Textual and Contextual Evidence 
You’ll want to develop your argument by drawing heavily on the critical text(s) you have chosen, and you’ll want to use examples accurately and well, using in-text (parenthetical) citations throughout your discussion where needed, especially where you paraphrase concepts. Feel free to use examples drawn from class, but please do not just echo the examples back to me without demonstrating that you can extend them. Rather than just relying on what you think is "common knowledge," use the reference texts to provide essential background. Please cite specific incidents, images, and other textual details. In a discussion this brief, please try to avoid extensive block quoting!

Reader Awareness
You are writing for a reader (or group of readers) who needs to see that you can carefully handle textual evidence, so be sure to educate them wherever possible by taking the time to define key terms. While I fully encourage you to make use of the Oxford English Dictionaryit is not enough to simply justify a claim by saying “According to the Oxford English Dictionary …” You are also writing for a reader (or group of readers) who needs to know by the end of your introduction what their investment is in reading. Try hooking your reader(s) with a critical and imaginative beginning, i.e., a sense that you know what you want to say, and not a vague or wandering or philandering opening. Your introduction should help us understand the specific dilemma that prompted you to write. 

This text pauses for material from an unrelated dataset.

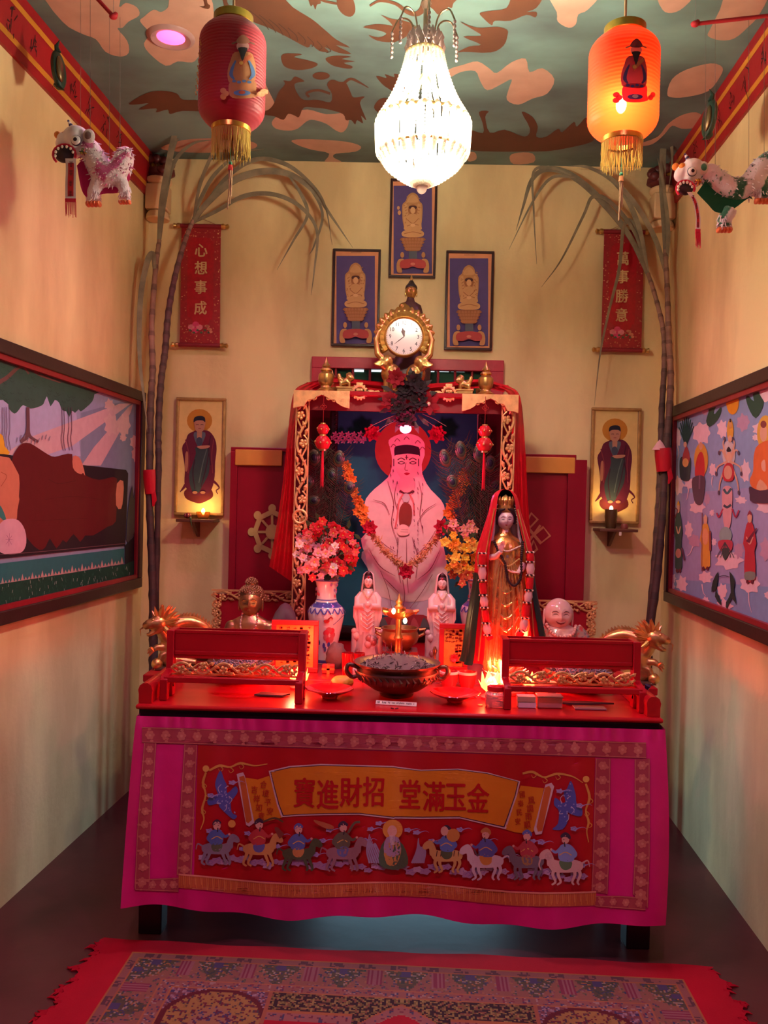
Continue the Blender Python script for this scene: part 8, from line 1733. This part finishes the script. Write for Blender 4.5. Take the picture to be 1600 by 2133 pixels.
def packet(lab, px, py, Y, cols, w, h, nm='candy', rot=.2):
    c = V((P(px, py, Y).x, Y, TZ)); k = pxs(Y); t = Thing(nm, lab, nm, c); r = random.Random(px); m = MB(cols[0])
    m.grid(lambda u, v: c + Matrix.Rotation(rot, 3, 'Z') @ V(((u - .5) * w * k, (v - .5) * h * k, (.003 + .26 * h * k * sin(pi * u) * sin(pi * v) + .03 * h * k * sin(u * 14 + v * 9)))), 16, 10, cfn=lambda u, v: cols[int((u * 3 + v * 2 + .3 * sin(u * 9)) * 1.3) % len(cols)]); m.grid(lambda u, v: c + Matrix.Rotation(rot, 3, 'Z') @ V(((u - .5) * w * k, (v - .5) * h * k, .001)), 2, 2)
    t.part('foil_wrapper', m, foil)
packet('shiny red and silver wrapped sweet behind the right dish', 966, 1447, 3.14, [(.5, .03, .04), (.6, .55, .6), (.1, .05, .1)], 46, 40, 'candy'); packet('small dark wrapped sweet right of the incense bowl', 914, 1438, 3.18, [(.2, .03, .04), (.5, .4, .2)], 22, 14, 'sweet', -.3)
c = V((P(1033, 1477, 3.0).x, 3.0, TZ)); k = pxs(3.0); t = Thing('glass_jar', 'small clear jar with red lid left of the right rack', 'jar', c)
m = MB((.62, .45, .5)); m.lathe([(0, 0), (21 * k, 0), (23 * k, 4 * k), (23 * k, 26 * k), (16 * k, 33 * k)], c, 28); t.part('jar_body', m, mat('cloudy_glass', .15, col=(.55, .4, .44), var=.1, trans=.45)); m = MB((.55, .01, .02)); m.lathe([(17 * k, 32 * k), (19 * k, 33 * k), (19 * k, 42 * k), (14 * k, 45 * k), (0, 45 * k)], c, 28); t.part('lid', m, gloss)
m = MB((.5, .45, .5)); r = random.Random(4)
for i in range(12): a = r.uniform(0, 6.3); m.lathe([(0, 0), (6 * k, 0), (6 * k, 1.6 * k), (0, 1.6 * k)], c + V((12 * k * cos(a), 12 * k * sin(a), (2 + i * 1.5) * k)), 10)
o = t.part('coins', m, brass); o['kind'] = 'stuff'
m = MB((.55, .4, .2)); c = V((P(1000, 1474, 3.0).x, 3.0, TZ)); m.lathe([(0, 0), (5.5 * k, 0), (5.5 * k, 1.5 * k), (0, 1.5 * k)], c, 16); solo('coin', m, brass, 'single coin lying on the table left of the glass jar', 'coin', loc=c)
a = PZ(783, 1465, TZ + .002); b = PZ(868, 1470, TZ + .002); kx = (b - a)
t = Thing('name_label', 'narrow white printed label at the front edge of the table', 'label', V(((a.x + b.x) / 2, (a.y + b.y) / 2, TZ)))
cy = (a.y + b.y) / 2; m = MB((.74, .60, .60)); R_ = Matrix.Rotation(math.atan2(kx.y, kx.x), 3, 'Z') @ Matrix.Rotation(.75, 3, 'X'); m.box(V(((a.x + b.x) / 2, cy, TZ + .006)), (kx.length, .016, .0012), R_); t.part('card', m, matte)
m = MB((.05, .03, .04)); r = random.Random(1); x = -.46
while x < .44: w_ = r.uniform(.012, .02); m.box(V(((a.x + b.x) / 2, cy, TZ + .006)) + R_ @ V((kx.length * x, r.uniform(-.0012, .0012), .0012)), (kx.length * w_, .0055, .0003), R_); x += w_ + (.05 if r.random() < .16 else .012)
t.part('print', m, matte, label='small blurred black print')
m = MB((.1, .03, .04))
for dx in (-.012, .012): p = PZ(822, 1476, TZ + .001); m.tube([p + V((dx, .006, 0)), p + V((dx * .3, -.002, 0))], .0025, 6)
solo('paper_clip', m, gloss, 'tiny dark clip lying in front of the white label', 'clip')
for nm, lab, z0, dx in (('matchbox', 'white matchbox under the right rack, lower of the two', 0, 0), ('matchbox', 'white matchbox under the right rack, upper of the two', .0205, -.002)):
    c = V((P(1099, 1487, 2.97).x + dx, 3.0, TZ + .010 + z0)); m = MB((.72, .56, .66)); m.box(c, (.062, .04, .019)); o = solo(nm, m, matte, lab, 'matchbox', bevel=.001)
c = V((P(1147, 1490, 2.97).x, 3.005, TZ)); t = Thing('plastic_box', 'clear plastic box beside the matchboxes under the right rack', 'box', c); m = MB((.5, .34, .36)); m.box(c + V((0, 0, .019)), (.086, .05, .036)); t.part('box', m, mat('milky_plastic', .25, col=(.5, .32, .34), var=.05, trans=.4), bevel=.004); m = MB((.5, .34, .36)); m.box(c + V((0, 0, .04)), (.09, .054, .006)); t.part('lid', m, mat('milky_plastic'), bevel=.002)
m = MB((.40, .16, .18)); c = V((P(1230, 1486, 2.98).x, 3.0, TZ + .003)); m.box(c, (.11, .05, .005)); solo('plastic_sleeve', m, mat('milky_plastic'), 'flat clear plastic sleeve lying under the right rack', 'sleeve', bevel=.001)
m = MB((.06, .015, .02)); c = V((P(1196, 1470, 3.06).x, 3.05, TZ + .004)); m.prism([(-.05, -.01), (0, -.016), (.09, -.004), (.14, .004), (.05, .02), (-.04, .018)], c, (1, 0, 0), (0, 1, 0), .006); solo('folded_paper', m, matte, 'dark folded paper lying behind the plastic box', 'paper')
m = MB((.045, .025, .035)); c = V((P(560, 1447, 3.06).x, 3.06, TZ + .003)); m.prism([(-.05, -.015), (.05, -.02), (.075, .012), (-.03, .03)], c, (1, 0, 0), (0, 1, 0), .005); solo('folded_paper', m, matte, 'dark folded paper lying under the left rack', 'paper')
c = V((P(1352, 1462, 3.0).x, 3.03, TZ)); t = Thing('plastic_bag', 'crumpled dark blue bag between the right rack and the table end', 'bag', c); m = MB((.012, .012, .07)); r = random.Random(4)
m.ell(c + V((0, 0, .03)), (.018, .05, .032), 20, 14, fn=lambda d, p: p * (1 + .14 * noise.noise(d * 4))); m.tube([c + V((0, 0, .05)), c + V((0, .004, .066)), c + V((.004, 0, .08))], [.009, .006, .011], 10); t.part('bag', m, gloss)
c = V((P(905, 1390, 3.45).x, 3.45, TZ)); k = pxs(3.45); m = MB((.22, .13, .08)); m.lathe([(0, 0), (16 * k, 0), (15 * k, 6 * k), (10 * k, 22 * k), (6 * k, 28 * k), (2.5 * k, 32 * k), (3.5 * k, 40 * k), (2 * k, 46 * k), (4 * k, 52 * k), (5 * k, 58 * k), (2 * k, 66 * k), (0, 67 * k)], c, 20); solo('hand_bell', m, brass, 'small dark bronze hand bell beside the right plaque', 'bell', loc=c)
m = MB((.66, .58, .56)); c = V((P(880, 1388, 3.5).x, 3.5, TZ)); m.ell(c + V((0, 0, .02)), (.022, .018, .02), 16, 12, fn=lambda d, p: p * (1 + .06 * noise.noise(d * 3))); solo('seashell', m, porc, 'pale rounded shell left of the bronze bell', 'shell', loc=c)
m = MB((.16, .1, .09)); c = V((P(700, 1392, 3.62).x, 3.62, TZ)); m.ell(c + V((0, 0, .045)), (.045, .04, .06), 18, 14, fn=lambda d, p: p * (1 + .18 * noise.noise(d * 2.4))); solo('rock', m, matte, 'dark rough rock between the left vase and figurine', 'rock', loc=c)
t = Thing('gift_box', 'tiny red and gold box at the foot of the left vase', 'box', V((P(684, 1402, 3.5).x, 3.5, TZ))); m = MB((.55, .04, .03)); m.box(t.loc + V((0, 0, .018)), (.05, .03, .036)); t.part('box', m, satin, bevel=.003); m = MB((.7, .42, .12)); m.box(t.loc + V((0, 0, .018)), (.012, .032, .038)); m.box(t.loc + V((0, 0, .018)), (.052, .032, .008)); t.part('gold_ribbon', m, gold)
# bowls with blue tinsel seen through the slots of the racks
for lab, px, Y in (('bowl of bluish ash behind the left rack', 500, 3.3), ('bowl of bluish ash behind the right rack', 1205, 3.3)):
    c = V((P(px, 1420, Y).x, Y, TZ)); t = Thing('ash_bowl', lab, 'incense bowl', c); m = MB((.22, .12, .07)); m.lathe([(0, 0), (.06, 0), (.1, .03), (.13, .075), (.125, .08), (.1, .07), (0, .065)], c, 32); t.part('bowl', m, brass); m = MB((.25, .25, .34)); r = random.Random(px)
    for i in range(160): a, q = r.uniform(0, 6.3), math.sqrt(r.random()) * .11; p = c + V((q * cos(a), q * sin(a), .07)); d = V((r.uniform(-1, 1), r.uniform(-1, 1), r.uniform(0, .7))).normalized(); m.tube([p, p + d * .016, p + d * .03 + V((0, 0, -.004))], [.002, .002, .001], 5, col=r.choice([(.25, .25, .34), (.14, .14, .2), (.32, .28, .34)]))
    o = t.part('ash', m, matte); o['kind'] = 'stuff'
cup('white bowl behind the slot of the right rack', 1137, 1440, 3.2, 26, 26, (.75, .6, .6), None, porc)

Organization and Coherence 
How you organize your critical discussion should ultimately reflect the argument you want to make. This includes a clear introduction and conclusion, useful transitions, and adequate development of each point. Your thesis may act like a “thread” for your main and supporting points, and each paragraph should be well focused and guided by something like a topic sentence that helps your thesis to unfold.

Language and Style 
Your discussion can be confident and still carry a balanced tone, with neutral language and strong sentences. Your use of terms should be thoughtful, even elegant. You should not need to rely on excessive metadiscourse, “I think/feel/believe,” or “In my opinion” statements to carry your argument forward. It should always be clear who is saying what. Try putting dense or complicated language into your own words, and be sure to report names and titles accurately. No patterns of sentence- or paragraph-level error should get in the way of meaning. Spelling and punctuation should be precise.

Discourse Conventions and Formatting
Your title should reflect what you are trying to argue and may even contain layers of meaning. Citation conventions should be accurate, with your “Works Cited” in MLA format. This means that the final draft should be: Word-processed, single-spaced, in a legible 11- or 12-point serif font, and formatted to include 1-inch margins. No cover sheet is necessary, but your name, due date, and course information should appear at the top left of the first page. Please create a header or footer with your last name and page number on all remaining pages.

Please feel free to ask questions if any part of the assignment is unclear or if you become stuck while working through an idea.